Don't underestimate your cost basis in stocks and bonds
To minimize your taxable gain or maximize your tax loss when you sell investments,
you want your cost basis to be as high as possible. Unfortunately, it's easy to
overlook several items that add to your basis.
Start with the basics. When you sell shares of a stock
or mutual fund, your gain or loss is the difference between the sales price and your
cost basis. Generally, your cost basis starts out as the price you pay for your
shares, including any broker fees and commissions. You can then increase this
initial basis for taxable events such as dividend reinvestments and capital gain
distributions.
Pay attention to dividends. In a dividend reinvestment
program, the company automatically reinvests your dividends in more shares of
stock. Since you must include these dividends in your taxable income, you can
add them to your cost basis in the shares.
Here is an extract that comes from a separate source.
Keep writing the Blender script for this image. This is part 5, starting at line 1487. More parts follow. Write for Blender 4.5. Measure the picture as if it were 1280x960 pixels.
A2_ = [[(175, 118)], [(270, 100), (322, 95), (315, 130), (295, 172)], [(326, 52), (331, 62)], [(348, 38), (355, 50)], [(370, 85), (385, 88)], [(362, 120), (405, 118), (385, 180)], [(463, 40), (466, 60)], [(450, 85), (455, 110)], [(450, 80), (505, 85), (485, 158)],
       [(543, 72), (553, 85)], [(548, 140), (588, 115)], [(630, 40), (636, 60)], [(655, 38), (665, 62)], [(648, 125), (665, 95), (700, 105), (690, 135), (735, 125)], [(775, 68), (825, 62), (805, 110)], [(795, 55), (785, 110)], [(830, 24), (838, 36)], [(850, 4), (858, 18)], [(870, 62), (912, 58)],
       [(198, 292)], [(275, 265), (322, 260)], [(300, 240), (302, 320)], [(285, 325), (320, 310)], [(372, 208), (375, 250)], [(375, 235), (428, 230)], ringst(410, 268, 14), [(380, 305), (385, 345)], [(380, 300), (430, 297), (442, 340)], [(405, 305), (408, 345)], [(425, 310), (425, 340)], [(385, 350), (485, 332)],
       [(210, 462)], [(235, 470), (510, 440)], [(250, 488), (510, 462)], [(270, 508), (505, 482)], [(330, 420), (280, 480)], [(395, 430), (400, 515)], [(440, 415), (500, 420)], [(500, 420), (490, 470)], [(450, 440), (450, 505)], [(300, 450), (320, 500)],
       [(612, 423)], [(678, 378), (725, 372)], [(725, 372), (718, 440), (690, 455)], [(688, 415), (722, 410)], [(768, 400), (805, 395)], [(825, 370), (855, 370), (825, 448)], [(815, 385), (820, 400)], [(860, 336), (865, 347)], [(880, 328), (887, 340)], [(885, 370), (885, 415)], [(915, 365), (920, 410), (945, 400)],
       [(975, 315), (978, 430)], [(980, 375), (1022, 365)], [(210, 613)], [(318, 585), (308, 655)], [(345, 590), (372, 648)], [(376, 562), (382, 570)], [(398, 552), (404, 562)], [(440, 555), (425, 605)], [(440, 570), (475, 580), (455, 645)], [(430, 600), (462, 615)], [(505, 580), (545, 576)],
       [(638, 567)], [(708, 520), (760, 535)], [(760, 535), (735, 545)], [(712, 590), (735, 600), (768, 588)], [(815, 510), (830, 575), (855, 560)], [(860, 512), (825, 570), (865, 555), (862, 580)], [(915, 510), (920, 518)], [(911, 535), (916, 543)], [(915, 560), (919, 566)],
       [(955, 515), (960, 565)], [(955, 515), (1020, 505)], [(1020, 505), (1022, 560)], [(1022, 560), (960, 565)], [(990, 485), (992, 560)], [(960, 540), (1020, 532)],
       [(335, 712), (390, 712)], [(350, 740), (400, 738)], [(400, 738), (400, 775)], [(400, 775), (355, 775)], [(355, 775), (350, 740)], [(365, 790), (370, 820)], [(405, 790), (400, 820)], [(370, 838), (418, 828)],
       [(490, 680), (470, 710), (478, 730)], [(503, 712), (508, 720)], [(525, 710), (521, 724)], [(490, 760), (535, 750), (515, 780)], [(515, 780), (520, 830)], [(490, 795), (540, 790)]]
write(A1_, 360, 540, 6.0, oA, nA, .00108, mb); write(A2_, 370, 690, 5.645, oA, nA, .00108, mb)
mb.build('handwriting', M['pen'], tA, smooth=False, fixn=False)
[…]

Think of it as if the company sent
you a dividend check and you then used that money to buy new shares. Keep good
records of each dividend reinvestment so you can calculate an accurate basis when
you eventually sell.
Add in capital gains. Mutual funds generate capital
gains from selling investments. Shareholders must pay taxes on their share of
annual capital gains, even though they receive no actual cash. Add the amount
of any taxable capital gain distribution to your cost basis in the fund's
shares. Here again, you should keep good records to support your basis
calculation.
By paying attention to these basis adjustments, you'll help minimize your taxes.